REQUIREMENTS :: Reproduce the material in full, unchanged.

DATASET CONTENT ::
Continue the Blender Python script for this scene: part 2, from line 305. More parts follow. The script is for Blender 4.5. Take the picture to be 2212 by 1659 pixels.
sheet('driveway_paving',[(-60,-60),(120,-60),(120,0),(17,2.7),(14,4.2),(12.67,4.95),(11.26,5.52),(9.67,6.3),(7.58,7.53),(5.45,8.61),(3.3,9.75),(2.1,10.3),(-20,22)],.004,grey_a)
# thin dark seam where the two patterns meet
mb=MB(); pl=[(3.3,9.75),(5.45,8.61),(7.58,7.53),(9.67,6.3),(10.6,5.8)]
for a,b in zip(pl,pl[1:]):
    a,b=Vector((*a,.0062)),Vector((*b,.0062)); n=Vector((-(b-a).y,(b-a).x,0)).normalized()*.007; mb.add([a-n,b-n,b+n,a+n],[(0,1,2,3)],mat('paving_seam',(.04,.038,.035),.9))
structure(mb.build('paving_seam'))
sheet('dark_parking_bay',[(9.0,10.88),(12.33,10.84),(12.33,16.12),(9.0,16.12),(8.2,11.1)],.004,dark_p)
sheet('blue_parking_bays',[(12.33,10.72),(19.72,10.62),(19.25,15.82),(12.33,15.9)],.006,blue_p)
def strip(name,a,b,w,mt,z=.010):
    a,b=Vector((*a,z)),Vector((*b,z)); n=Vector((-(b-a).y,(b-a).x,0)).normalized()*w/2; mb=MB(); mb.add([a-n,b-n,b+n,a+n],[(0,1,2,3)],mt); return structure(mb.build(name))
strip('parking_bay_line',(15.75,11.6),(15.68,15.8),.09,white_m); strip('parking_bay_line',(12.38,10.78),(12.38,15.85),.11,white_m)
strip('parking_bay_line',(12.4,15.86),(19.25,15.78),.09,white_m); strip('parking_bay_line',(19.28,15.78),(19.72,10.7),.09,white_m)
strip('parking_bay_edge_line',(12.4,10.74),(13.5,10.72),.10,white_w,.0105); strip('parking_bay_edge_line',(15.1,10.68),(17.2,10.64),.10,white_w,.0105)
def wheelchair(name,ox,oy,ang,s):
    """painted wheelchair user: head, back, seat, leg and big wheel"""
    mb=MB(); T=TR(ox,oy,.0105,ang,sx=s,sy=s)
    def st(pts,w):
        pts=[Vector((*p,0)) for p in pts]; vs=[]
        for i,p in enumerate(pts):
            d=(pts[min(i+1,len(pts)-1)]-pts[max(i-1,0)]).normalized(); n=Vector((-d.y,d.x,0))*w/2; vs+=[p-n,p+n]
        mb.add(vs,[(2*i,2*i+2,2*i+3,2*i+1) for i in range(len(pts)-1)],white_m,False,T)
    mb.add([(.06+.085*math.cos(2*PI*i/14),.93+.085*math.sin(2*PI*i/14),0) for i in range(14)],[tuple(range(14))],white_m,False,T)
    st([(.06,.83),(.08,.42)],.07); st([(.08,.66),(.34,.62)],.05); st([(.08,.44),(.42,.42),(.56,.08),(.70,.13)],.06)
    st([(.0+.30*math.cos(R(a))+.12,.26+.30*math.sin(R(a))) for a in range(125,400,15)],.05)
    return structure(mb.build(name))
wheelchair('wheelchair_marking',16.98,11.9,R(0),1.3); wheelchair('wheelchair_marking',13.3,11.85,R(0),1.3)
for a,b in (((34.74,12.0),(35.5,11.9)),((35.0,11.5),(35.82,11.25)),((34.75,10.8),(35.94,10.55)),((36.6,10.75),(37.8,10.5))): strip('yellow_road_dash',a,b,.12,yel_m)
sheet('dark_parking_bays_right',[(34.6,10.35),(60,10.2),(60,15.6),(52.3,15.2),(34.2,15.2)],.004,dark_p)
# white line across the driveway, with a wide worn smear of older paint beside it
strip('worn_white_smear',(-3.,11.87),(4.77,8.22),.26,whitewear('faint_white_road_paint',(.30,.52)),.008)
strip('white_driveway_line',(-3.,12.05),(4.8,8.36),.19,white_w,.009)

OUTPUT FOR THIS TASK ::
Continue the Blender Python script for this scene: part 2, from line 305. More parts follow. The script is for Blender 4.5. Take the picture to be 2212 by 1659 pixels.
sheet('driveway_paving',[(-60,-60),(120,-60),(120,0),(17,2.7),(14,4.2),(12.67,4.95),(11.26,5.52),(9.67,6.3),(7.58,7.53),(5.45,8.61),(3.3,9.75),(2.1,10.3),(-20,22)],.004,grey_a)
# thin dark seam where the two patterns meet
mb=MB(); pl=[(3.3,9.75),(5.45,8.61),(7.58,7.53),(9.67,6.3),(10.6,5.8)]
for a,b in zip(pl,pl[1:]):
    a,b=Vector((*a,.0062)),Vector((*b,.0062)); n=Vector((-(b-a).y,(b-a).x,0)).normalized()*.007; mb.add([a-n,b-n,b+n,a+n],[(0,1,2,3)],mat('paving_seam',(.04,.038,.035),.9))
structure(mb.build('paving_seam'))
sheet('dark_parking_bay',[(9.0,10.88),(12.33,10.84),(12.33,16.12),(9.0,16.12),(8.2,11.1)],.004,dark_p)
sheet('blue_parking_bays',[(12.33,10.72),(19.72,10.62),(19.25,15.82),(12.33,15.9)],.006,blue_p)
def strip(name,a,b,w,mt,z=.010):
    a,b=Vector((*a,z)),Vector((*b,z)); n=Vector((-(b-a).y,(b-a).x,0)).normalized()*w/2; mb=MB(); mb.add([a-n,b-n,b+n,a+n],[(0,1,2,3)],mt); return structure(mb.build(name))
strip('parking_bay_line',(15.75,11.6),(15.68,15.8),.09,white_m); strip('parking_bay_line',(12.38,10.78),(12.38,15.85),.11,white_m)
strip('parking_bay_line',(12.4,15.86),(19.25,15.78),.09,white_m); strip('parking_bay_line',(19.28,15.78),(19.72,10.7),.09,white_m)
strip('parking_bay_edge_line',(12.4,10.74),(13.5,10.72),.10,white_w,.0105); strip('parking_bay_edge_line',(15.1,10.68),(17.2,10.64),.10,white_w,.0105)
def wheelchair(name,ox,oy,ang,s):
    """painted wheelchair user: head, back, seat, leg and big wheel"""
    mb=MB(); T=TR(ox,oy,.0105,ang,sx=s,sy=s)
    def st(pts,w):
        pts=[Vector((*p,0)) for p in pts]; vs=[]
        for i,p in enumerate(pts):
            d=(pts[min(i+1,len(pts)-1)]-pts[max(i-1,0)]).normalized(); n=Vector((-d.y,d.x,0))*w/2; vs+=[p-n,p+n]
        mb.add(vs,[(2*i,2*i+2,2*i+3,2*i+1) for i in range(len(pts)-1)],white_m,False,T)
    mb.add([(.06+.085*math.cos(2*PI*i/14),.93+.085*math.sin(2*PI*i/14),0) for i in range(14)],[tuple(range(14))],white_m,False,T)
    st([(.06,.83),(.08,.42)],.07); st([(.08,.66),(.34,.62)],.05); st([(.08,.44),(.42,.42),(.56,.08),(.70,.13)],.06)
    st([(.0+.30*math.cos(R(a))+.12,.26+.30*math.sin(R(a))) for a in range(125,400,15)],.05)
    return structure(mb.build(name))
wheelchair('wheelchair_marking',16.98,11.9,R(0),1.3); wheelchair('wheelchair_marking',13.3,11.85,R(0),1.3)
for a,b in (((34.74,12.0),(35.5,11.9)),((35.0,11.5),(35.82,11.25)),((34.75,10.8),(35.94,10.55)),((36.6,10.75),(37.8,10.5))): strip('yellow_road_dash',a,b,.12,yel_m)
sheet('dark_parking_bays_right',[(34.6,10.35),(60,10.2),(60,15.6),(52.3,15.2),(34.2,15.2)],.004,dark_p)
# white line across the driveway, with a wide worn smear of older paint beside it
strip('worn_white_smear',(-3.,11.87),(4.77,8.22),.26,whitewear('faint_white_road_paint',(.30,.52)),.008)
strip('white_driveway_line',(-3.,12.05),(4.8,8.36),.19,white_w,.009)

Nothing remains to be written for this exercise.